* _Record list_:

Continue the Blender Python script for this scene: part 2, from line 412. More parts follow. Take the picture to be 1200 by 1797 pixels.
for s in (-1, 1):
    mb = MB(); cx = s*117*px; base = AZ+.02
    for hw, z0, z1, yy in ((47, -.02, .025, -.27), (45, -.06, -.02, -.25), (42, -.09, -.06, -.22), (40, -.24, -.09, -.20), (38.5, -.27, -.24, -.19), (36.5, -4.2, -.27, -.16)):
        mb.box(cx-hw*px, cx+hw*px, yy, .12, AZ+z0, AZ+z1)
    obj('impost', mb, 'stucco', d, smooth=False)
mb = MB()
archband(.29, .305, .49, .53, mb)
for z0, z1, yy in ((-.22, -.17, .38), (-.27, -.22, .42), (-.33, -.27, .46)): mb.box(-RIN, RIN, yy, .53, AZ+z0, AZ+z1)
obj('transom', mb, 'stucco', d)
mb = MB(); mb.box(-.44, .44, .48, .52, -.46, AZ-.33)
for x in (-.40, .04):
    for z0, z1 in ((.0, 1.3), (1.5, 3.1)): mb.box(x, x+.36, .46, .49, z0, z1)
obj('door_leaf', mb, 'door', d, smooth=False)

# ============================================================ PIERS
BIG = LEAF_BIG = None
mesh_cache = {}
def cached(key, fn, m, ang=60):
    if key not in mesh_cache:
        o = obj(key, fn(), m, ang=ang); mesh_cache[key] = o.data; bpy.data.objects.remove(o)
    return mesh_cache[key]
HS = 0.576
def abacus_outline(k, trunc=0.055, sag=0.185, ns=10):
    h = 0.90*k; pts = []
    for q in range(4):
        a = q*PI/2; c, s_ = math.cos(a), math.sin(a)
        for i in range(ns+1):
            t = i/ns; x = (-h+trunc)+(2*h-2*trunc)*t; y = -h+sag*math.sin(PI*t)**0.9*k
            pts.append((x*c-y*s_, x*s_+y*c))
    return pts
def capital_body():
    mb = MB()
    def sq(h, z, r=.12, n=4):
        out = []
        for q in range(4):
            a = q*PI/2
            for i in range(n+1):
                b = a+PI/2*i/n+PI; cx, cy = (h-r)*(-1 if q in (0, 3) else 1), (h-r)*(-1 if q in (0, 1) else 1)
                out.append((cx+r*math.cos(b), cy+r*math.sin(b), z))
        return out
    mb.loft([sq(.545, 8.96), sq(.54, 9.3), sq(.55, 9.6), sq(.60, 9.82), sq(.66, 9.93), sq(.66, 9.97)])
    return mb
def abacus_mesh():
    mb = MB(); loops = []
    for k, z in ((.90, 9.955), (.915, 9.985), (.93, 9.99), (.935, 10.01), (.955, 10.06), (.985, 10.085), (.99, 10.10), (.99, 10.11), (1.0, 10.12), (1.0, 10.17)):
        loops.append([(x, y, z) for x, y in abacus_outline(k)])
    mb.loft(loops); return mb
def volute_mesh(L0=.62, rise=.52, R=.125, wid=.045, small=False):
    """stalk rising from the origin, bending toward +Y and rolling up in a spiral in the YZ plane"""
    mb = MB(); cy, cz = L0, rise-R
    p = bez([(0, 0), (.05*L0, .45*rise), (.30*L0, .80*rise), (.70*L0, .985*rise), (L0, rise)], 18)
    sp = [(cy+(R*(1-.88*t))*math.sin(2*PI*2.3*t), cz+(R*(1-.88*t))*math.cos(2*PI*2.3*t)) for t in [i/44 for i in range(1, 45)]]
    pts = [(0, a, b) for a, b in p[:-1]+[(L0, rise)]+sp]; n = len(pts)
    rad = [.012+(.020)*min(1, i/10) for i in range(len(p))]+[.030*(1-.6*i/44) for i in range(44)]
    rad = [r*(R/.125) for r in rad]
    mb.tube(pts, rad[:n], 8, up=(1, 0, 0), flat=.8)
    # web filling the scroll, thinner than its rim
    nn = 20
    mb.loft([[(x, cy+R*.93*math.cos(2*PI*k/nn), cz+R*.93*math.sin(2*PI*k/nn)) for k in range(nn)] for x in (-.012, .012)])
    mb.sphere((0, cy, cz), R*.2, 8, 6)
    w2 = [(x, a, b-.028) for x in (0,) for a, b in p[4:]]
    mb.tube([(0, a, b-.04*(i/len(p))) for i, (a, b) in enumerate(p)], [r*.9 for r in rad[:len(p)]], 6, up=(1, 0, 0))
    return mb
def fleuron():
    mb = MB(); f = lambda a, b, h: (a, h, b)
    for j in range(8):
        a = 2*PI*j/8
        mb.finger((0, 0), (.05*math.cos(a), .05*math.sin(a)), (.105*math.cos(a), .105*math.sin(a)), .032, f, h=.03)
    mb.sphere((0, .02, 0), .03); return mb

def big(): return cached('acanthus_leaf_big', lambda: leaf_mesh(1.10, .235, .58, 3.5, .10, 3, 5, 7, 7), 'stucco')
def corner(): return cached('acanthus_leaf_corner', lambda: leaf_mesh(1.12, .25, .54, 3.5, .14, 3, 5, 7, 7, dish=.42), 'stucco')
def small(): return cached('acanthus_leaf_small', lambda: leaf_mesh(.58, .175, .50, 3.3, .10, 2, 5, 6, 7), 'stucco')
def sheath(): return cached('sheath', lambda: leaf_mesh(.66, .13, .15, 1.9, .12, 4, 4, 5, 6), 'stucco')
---
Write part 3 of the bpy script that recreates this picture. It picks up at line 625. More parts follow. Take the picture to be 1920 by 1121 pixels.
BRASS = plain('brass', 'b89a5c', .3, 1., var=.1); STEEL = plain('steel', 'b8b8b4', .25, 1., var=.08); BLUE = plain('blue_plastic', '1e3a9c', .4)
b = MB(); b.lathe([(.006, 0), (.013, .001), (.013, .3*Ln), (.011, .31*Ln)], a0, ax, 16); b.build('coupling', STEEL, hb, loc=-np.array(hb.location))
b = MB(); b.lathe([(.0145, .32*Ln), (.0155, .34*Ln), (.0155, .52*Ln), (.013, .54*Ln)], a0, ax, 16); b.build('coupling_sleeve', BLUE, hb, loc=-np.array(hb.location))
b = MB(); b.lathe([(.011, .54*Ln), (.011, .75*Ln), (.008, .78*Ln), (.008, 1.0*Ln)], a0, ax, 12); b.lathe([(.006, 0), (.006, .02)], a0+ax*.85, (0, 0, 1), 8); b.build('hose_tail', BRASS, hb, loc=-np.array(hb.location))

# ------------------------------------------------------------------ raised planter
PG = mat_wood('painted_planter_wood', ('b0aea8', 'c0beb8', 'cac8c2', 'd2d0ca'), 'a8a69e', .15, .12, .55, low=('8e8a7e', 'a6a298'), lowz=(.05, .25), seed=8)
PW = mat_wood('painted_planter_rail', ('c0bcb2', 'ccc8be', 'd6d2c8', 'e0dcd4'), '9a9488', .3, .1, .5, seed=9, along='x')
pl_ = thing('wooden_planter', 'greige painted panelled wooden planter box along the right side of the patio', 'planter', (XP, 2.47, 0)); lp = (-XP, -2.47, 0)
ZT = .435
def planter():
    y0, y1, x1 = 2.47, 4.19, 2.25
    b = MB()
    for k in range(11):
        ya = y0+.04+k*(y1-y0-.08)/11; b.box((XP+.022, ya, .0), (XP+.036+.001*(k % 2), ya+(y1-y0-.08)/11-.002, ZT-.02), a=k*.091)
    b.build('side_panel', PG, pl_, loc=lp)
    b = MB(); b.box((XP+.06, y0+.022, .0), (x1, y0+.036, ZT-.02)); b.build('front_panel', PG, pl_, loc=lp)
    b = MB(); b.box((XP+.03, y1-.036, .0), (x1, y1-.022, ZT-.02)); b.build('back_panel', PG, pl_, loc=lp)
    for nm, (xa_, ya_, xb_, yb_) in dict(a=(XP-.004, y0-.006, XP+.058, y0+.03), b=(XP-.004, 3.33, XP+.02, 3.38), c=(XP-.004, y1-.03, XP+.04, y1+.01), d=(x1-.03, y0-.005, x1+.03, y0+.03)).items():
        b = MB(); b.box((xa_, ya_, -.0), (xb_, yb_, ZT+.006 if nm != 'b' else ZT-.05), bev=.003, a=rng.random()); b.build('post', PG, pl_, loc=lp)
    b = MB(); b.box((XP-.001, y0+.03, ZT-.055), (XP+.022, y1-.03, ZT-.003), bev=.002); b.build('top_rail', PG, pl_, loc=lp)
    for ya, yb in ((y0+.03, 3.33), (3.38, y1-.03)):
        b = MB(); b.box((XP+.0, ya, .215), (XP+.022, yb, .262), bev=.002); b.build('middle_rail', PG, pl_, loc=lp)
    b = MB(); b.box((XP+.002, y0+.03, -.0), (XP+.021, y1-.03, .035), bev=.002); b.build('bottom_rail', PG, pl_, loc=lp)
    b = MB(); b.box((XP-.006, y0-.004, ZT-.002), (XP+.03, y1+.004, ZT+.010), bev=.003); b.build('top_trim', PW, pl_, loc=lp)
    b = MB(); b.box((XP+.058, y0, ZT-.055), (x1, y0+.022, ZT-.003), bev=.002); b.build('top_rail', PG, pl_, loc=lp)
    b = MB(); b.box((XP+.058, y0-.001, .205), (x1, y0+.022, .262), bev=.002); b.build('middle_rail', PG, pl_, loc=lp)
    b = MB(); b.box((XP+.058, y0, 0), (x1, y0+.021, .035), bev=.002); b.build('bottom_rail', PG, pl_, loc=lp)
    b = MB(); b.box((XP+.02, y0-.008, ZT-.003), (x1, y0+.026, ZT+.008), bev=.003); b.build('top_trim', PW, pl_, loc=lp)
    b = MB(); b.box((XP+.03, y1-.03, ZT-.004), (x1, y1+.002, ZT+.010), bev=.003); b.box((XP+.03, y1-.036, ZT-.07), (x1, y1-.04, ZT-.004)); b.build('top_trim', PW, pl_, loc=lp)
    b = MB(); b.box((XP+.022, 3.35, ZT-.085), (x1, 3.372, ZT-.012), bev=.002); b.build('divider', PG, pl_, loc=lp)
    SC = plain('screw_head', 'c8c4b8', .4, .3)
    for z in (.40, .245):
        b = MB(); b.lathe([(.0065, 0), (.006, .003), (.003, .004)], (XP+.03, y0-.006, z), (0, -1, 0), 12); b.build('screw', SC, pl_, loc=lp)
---
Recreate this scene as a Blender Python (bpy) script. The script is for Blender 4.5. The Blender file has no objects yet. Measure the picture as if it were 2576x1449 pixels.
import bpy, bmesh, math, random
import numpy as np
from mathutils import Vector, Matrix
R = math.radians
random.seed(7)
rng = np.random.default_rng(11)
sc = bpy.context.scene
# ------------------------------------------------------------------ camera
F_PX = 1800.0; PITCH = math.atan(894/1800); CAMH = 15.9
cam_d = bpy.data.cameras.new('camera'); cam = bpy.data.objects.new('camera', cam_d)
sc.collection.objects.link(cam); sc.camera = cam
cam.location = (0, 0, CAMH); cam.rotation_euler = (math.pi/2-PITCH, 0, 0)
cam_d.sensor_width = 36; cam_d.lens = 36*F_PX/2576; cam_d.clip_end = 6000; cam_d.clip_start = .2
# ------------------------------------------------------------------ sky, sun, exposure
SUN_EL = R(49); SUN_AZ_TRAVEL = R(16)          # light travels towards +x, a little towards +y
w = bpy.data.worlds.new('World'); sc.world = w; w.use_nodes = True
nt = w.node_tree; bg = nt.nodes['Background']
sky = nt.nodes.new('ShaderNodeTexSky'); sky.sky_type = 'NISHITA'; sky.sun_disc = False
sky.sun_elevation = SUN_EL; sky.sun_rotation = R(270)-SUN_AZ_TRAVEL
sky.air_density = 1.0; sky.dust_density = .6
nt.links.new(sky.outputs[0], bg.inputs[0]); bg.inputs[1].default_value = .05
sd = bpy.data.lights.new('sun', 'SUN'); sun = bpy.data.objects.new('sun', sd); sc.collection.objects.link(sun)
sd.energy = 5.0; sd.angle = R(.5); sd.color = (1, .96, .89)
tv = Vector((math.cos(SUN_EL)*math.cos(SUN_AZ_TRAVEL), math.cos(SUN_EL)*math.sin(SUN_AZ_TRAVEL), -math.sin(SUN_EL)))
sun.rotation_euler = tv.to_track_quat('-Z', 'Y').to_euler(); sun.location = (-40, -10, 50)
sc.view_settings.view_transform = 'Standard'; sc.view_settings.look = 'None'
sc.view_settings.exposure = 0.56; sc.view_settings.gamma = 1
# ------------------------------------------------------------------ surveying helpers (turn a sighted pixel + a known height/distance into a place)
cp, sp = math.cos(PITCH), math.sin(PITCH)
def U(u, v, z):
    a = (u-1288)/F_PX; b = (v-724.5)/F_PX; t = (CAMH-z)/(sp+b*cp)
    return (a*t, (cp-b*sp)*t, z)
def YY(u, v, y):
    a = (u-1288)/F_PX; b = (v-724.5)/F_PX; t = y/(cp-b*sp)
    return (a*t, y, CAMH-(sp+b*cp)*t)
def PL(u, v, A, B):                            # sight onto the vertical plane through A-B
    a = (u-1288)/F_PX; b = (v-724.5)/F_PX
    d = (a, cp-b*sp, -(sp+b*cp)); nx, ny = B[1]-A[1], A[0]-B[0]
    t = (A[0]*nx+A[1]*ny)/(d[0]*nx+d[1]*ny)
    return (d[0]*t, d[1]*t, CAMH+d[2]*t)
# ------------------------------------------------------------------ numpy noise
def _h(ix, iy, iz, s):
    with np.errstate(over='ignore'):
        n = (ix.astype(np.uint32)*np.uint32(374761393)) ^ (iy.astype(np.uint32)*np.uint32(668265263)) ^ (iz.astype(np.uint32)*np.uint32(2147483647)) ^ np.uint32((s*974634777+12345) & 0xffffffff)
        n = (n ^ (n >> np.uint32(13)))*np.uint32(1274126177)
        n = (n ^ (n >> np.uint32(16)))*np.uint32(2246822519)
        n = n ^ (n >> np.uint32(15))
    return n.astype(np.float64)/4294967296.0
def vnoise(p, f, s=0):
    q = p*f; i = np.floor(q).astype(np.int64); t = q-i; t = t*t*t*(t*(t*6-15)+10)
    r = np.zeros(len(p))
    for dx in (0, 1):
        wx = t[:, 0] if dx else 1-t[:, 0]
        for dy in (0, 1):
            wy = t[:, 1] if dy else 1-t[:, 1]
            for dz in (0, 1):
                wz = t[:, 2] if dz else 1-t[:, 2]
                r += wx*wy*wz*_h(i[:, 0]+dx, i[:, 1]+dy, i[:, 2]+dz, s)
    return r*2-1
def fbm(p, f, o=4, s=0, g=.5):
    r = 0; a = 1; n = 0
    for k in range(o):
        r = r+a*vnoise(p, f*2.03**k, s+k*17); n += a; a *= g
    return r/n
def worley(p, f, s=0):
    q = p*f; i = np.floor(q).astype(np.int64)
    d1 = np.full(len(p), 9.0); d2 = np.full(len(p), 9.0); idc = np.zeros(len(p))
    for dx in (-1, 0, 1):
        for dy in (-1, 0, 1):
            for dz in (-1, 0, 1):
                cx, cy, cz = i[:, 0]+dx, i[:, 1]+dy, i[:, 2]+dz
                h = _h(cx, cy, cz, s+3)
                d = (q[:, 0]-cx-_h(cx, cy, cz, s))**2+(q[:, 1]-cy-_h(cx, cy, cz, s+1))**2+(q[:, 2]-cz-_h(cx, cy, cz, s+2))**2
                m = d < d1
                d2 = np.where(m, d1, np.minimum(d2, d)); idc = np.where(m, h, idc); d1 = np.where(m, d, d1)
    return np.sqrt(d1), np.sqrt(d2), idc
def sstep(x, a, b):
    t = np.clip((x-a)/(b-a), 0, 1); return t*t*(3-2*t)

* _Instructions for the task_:
Among the lines of the data, identify those with the word "this". Copy each of them.

* _Answer to the exercise_:
Continue the Blender Python script for this scene: part 2, from line 412. More parts follow. Take the picture to be 1200 by 1797 pixels.
Write part 3 of the bpy script that recreates this picture. It picks up at line 625. More parts follow. Take the picture to be 1920 by 1121 pixels.
Recreate this scene as a Blender Python (bpy) script. The script is for Blender 4.5. The Blender file has no objects yet. Measure the picture as if it were 2576x1449 pixels.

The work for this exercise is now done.